Görsel kalite renkli olana göre daha zor yakalanıyorken, Ufuk’un tercihi siyah beyazdan yana. Siyah-beyaz, fotoğraf sahnesini güncel olandan çıkartarak öncesiz ve sonrasız bir zamana ait kılıyor. Başka bir ifadeyle siyan beyaz fotoğrafla kaydedilmek istenen sahne, renklerin müdahalesiyle karışmaksızın, kendi zamanının görece etkilerinin dışında bir varoluşsa sahip oluyor.
Varoşlarda bazı bölgeler hızla kaybolurken hiç değişmeyen noktalar var. Binaların değişmesiyle çehre de değişiyor, ama kimi mahalleler olduğu gibi duruyor henüz. Çinçin’e dönük müdahalelere tanık olduktan sonra, bir hatırası olan semtlerin her an kaybolacağı, bir dahaki sefere kimi sahneleri bulamayacağı endişesiyle olabildiğince fazla fotoğraf çekmeye çalışıyor Ufuk, varoşlara gittiğinde. Kentsel dönüşüm adına iyi kötü, uygun ya da değil, ayırt edilmeksizin sürdürülen yıkımlarda, göçebe toplum yapımızın sebep olduğu bir gözü karalığın etkili olduğu kanısında. Öte taraftan varoşlarda hâlâ eski Rum yerleşmeleri mevcudiyetini koruyor. Balat gibi sonradan varoş niteliği kazanan semtlerde yeni binalar daha da eğreti üstelik.
Varoşlarda çok çeşitli insan tipi var, insan ilişkileri sıcak, birinin yaptığı diğerini de ilgilendiriyor, bu çok önemli, dedikten sonra ekliyor Ufuk: Kimi ağaç dikmeye çalışırken, kimi dikili ağacı da umursamaz, kimi adaplıdır, kimi hırçın. Bir mahalle baskısı elbet var. Ama insanların ihtiyaç duyduğu yakın ilişkiler bunu getiriyor. Bir şeyler düzelmeli tabii, fakat düz bir şekilde yıkarak değil. Varoşlar kendi içlerindeki iyileştirmelerle doku olarak korunmalı, aksi takdirde kaba ve hızlı bir düzleştirmeyle şehre anlam kazandıran bir zenginlik tarihe karışacak.
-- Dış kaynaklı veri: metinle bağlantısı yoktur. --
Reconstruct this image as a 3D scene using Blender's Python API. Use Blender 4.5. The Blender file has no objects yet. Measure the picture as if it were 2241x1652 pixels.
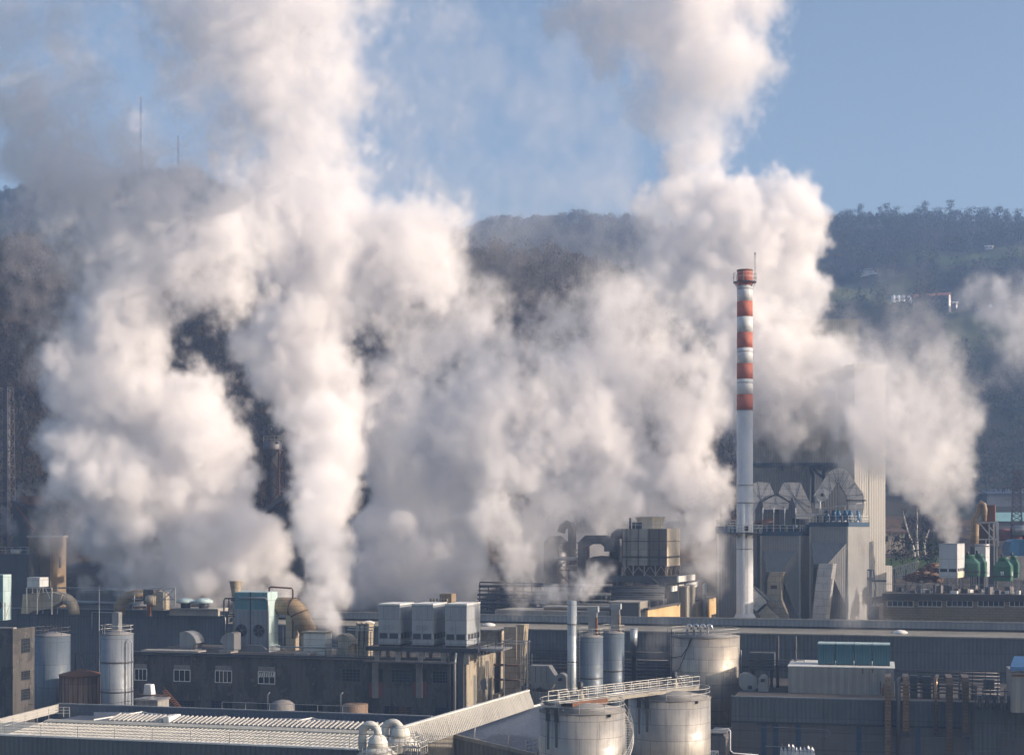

Bunun getireceği zararlar veya açacağı yaraların hesaba katılmamasının maliyeti ödenemeyecek kadar ağır olabilir.
Ufuk’un objektifinde varoş, sadece sefalet ya da arabesk ifadeler değil, büyük bir şantiye olmaya hazırlanan kimliksiz, usulsüz mahalleler bütünü de değil. Peki, varoşlara yoğunlaşan fotoğraf sanatçısının bakış açısı hangi durumlarda belgeseller için de yapılageldiği üzere “sefalet ve yoksunluğun” teşhirine dönük bir amaç atfedilmek suretiyle eleştirilmeyi hak ediyor? İyi niyetli sanatçı böyle bir görme biçimiyle arasına mesafeyi nasıl koyacak...
“Fotoğraflarımı, hiçbirşeyin ziyan edilmediği ve kendine özgün mimarisiyle, mahalle kavramının buluştuğu alanların görselleri olarak tanımlıyorum sadece” diyerek sorumu cevaplandırıyor Ufuk.
Ranciere “katlanılmaz” görüntü diyor, ya da”düşünceli görüntü”. Galiba fotoğrafı muhtemel “teşhir” suçlamasına karşı aklayan, katlanılmaz sayılandaki gösterilemez olanı “düşünceli görüntü”ye dönüştürmedeki ustalık. Bu da ne olursa olsun sanatçının gözündeki ışığın kaynağıyla, yöneldiği sahneye hangi zaviyeden baktığıyla ilgili bir marifet olmalı.